Sean Penn is awesome. He’s been taking flack since Ridgemont High, but I think we need to put that behind us. Like Leonardo, who still suffers from post-Titanic jeers, Penn has been the object of pot shots for decades. However, I’m a great fan of his art. The last film I saw him (and loved him) in was Fair Game, a remarkable movie about courage and forthrightness under great pressure. Penn is a great artist, but the fact is, some people don’t like him, so they go, “Ewww, violence, bad movie!” Down with them.

The uber-cute Ryan Gosling is also in this movie, as is the ubiquitous Emma Stone. They both continue to be cute. Josh Brolin is perfect as the buttoned-down WWII vet who can’t wait to blast away at Cohen (“You go, Greatest Generation, you!”), but who is also under the command and thumb of his sweet and brilliant wife. I can’t help thinking of Brolin as Young Agent K in MIB3, but he kept it together and I never wondered if this movie was going to veer off into absurdity. It doesn’t. and it ends perfectly.

Speaking of the end, stay for the credits. The postcard images of Los Angeles are lovely.

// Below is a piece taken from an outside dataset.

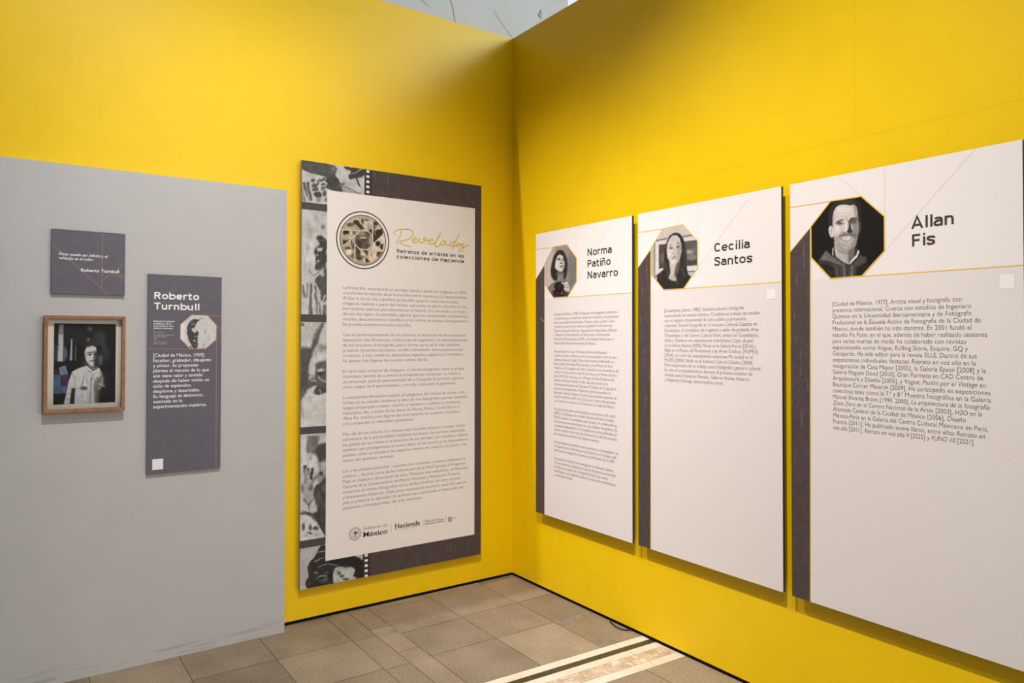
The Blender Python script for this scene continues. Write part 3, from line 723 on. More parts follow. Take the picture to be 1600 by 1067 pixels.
SCRIPT = [[5899,20084,5794,20157,5828,20275,6056,20388,6516,20475,6874,20468,7073,20348,7056,20140,6858,19934,6519,19797,6165,19685,6413,19537,6699,19454,6943,19450],[6303,20394,6199,20071,6059,19777,5947,19512],[7075,19840,7256,19886,7339,19956,7255,20004,7111,19938,7039,19806,7094,19699,7257,19711,7420,19787,7529,19955,7559,19814,7658,19710,7823,19802,7988,19991,7970,20080,7840,20044,7878,19935,8155,19914,8360,19891,8472,19981,8360,20014,8211,19912,8174,19781,8323,19702,8529,19743,8716,19919,8904,20193,9062,20499],[9062,20499,8791,20022,8634,19718,8717,19588,8943,19660,9095,19811],[9438,19981,9227,19965,9076,19816,9114,19705,9285,19741,9438,19935,9408,19776,9515,19699,9707,19749,9900,19960],[10114,19987,9900,19951,9746,19794,9792,19689,9978,19752,10211,20133,10433,20507,10133,19962,9932,19486],[9978,19687,10212,19743,10309,19859,10446,19913,10282,19857,10220,19754,10321,19712,10455,19794,10470,19888,10604,19848,10782,19928,10604,19792,10652,19736,10810,19687,10743,19503,10546,19397,10436,19472,10605,19633,11160,19846]]
# ------------------------------------------------------------------ materials
def mat(name, col, rough=0.6, spec=0.3):
    m = bpy.data.materials.new(name); m.use_nodes = True
    b = m.node_tree.nodes['Principled BSDF']
    b.inputs['Base Color'].default_value = (*col, 1); b.inputs['Roughness'].default_value = rough
    b.inputs['Specular IOR Level'].default_value = spec
    return m
def noisy(m, scale, lo, hi, detail=6, stretch=(1, 1, 1), bump=0.0, coords='Object'):
    nt = m.node_tree; b = nt.nodes['Principled BSDF']
    tc = nt.nodes.new('ShaderNodeTexCoord'); mp = nt.nodes.new('ShaderNodeMapping')
    mp.inputs['Scale'].default_value = stretch
    nz = nt.nodes.new('ShaderNodeTexNoise'); nz.inputs['Scale'].default_value = scale; nz.inputs['Detail'].default_value = detail
    rp = nt.nodes.new('ShaderNodeValToRGB')
    rp.color_ramp.elements[0].position = 0.3; rp.color_ramp.elements[1].position = 0.7
    rp.color_ramp.elements[0].color = (*lo, 1); rp.color_ramp.elements[1].color = (*hi, 1)
    nt.links.new(tc.outputs[coords], mp.inputs['Vector']); nt.links.new(mp.outputs[0], nz.inputs['Vector'])
    nt.links.new(nz.outputs[0], rp.inputs[0]); nt.links.new(rp.outputs[0], b.inputs['Base Color'])
    if bump:
        bp = nt.nodes.new('ShaderNodeBump'); bp.inputs['Strength'].default_value = bump; bp.inputs['Distance'].default_value = 0.002
        nt.links.new(nz.outputs[0], bp.inputs['Height']); nt.links.new(bp.outputs[0], b.inputs['Normal'])
    return m
def mixin(m, fac_socket, col):
    """lay a second colour over the present base colour where fac is 1"""
    nt = m.node_tree; b = nt.nodes['Principled BSDF']
    mx = nt.nodes.new('ShaderNodeMix'); mx.data_type = 'RGBA'
    bc = b.inputs['Base Color']
    if bc.links: nt.links.new(bc.links[0].from_socket, mx.inputs['A'])
    else: mx.inputs['A'].default_value = bc.default_value
    mx.inputs['B'].default_value = (*col, 1)
    nt.links.new(fac_socket, mx.inputs['Factor']); nt.links.new(mx.outputs['Result'], bc)
def texnode(m, kind, scale, stretch=(1, 1, 1), rot=(0, 0, 0)):
    nt = m.node_tree; tc = nt.nodes.new('ShaderNodeTexCoord'); mp = nt.nodes.new('ShaderNodeMapping')
    mp.inputs['Scale'].default_value = stretch; mp.inputs['Rotation'].default_value = rot
    t = nt.nodes.new(kind); t.inputs['Scale'].default_value = scale
    nt.links.new(tc.outputs['Object'], mp.inputs[0]); nt.links.new(mp.outputs[0], t.inputs['Vector'])
    return t
def thresh(m, sock, a, b_):
    nt = m.node_tree; r = nt.nodes.new('ShaderNodeMapRange'); r.inputs['From Min'].default_value = a; r.inputs['From Max'].default_value = b_
    nt.links.new(sock, r.inputs['Value']); return r.outputs[0]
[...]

A note on Palladio Theaters in Folsom in case the young man behind the concessions counter really does read this: We drive a long way to get there. It would be easier and closer to go to the theaters on Iron Point. But at Palladio, they don’t burst in at the end of the movie and start loudly cleaning up. They wait for the last patron (usually me; I always stay through all the credits) to leave before they start their chores, and they always say, “Thanks for coming. Have a nice day.” I go once or twice a week.

One time (Harry Potter 7b, midnight showing), I settled three kids in the theater, then came back out to the concessions to buy two large popcorns and two large sodas, what the heck was I thinking? A young man behind the counter asked if he could help me carry it all. Maybe he was dreading working that increasingly long line, but still. That’s service.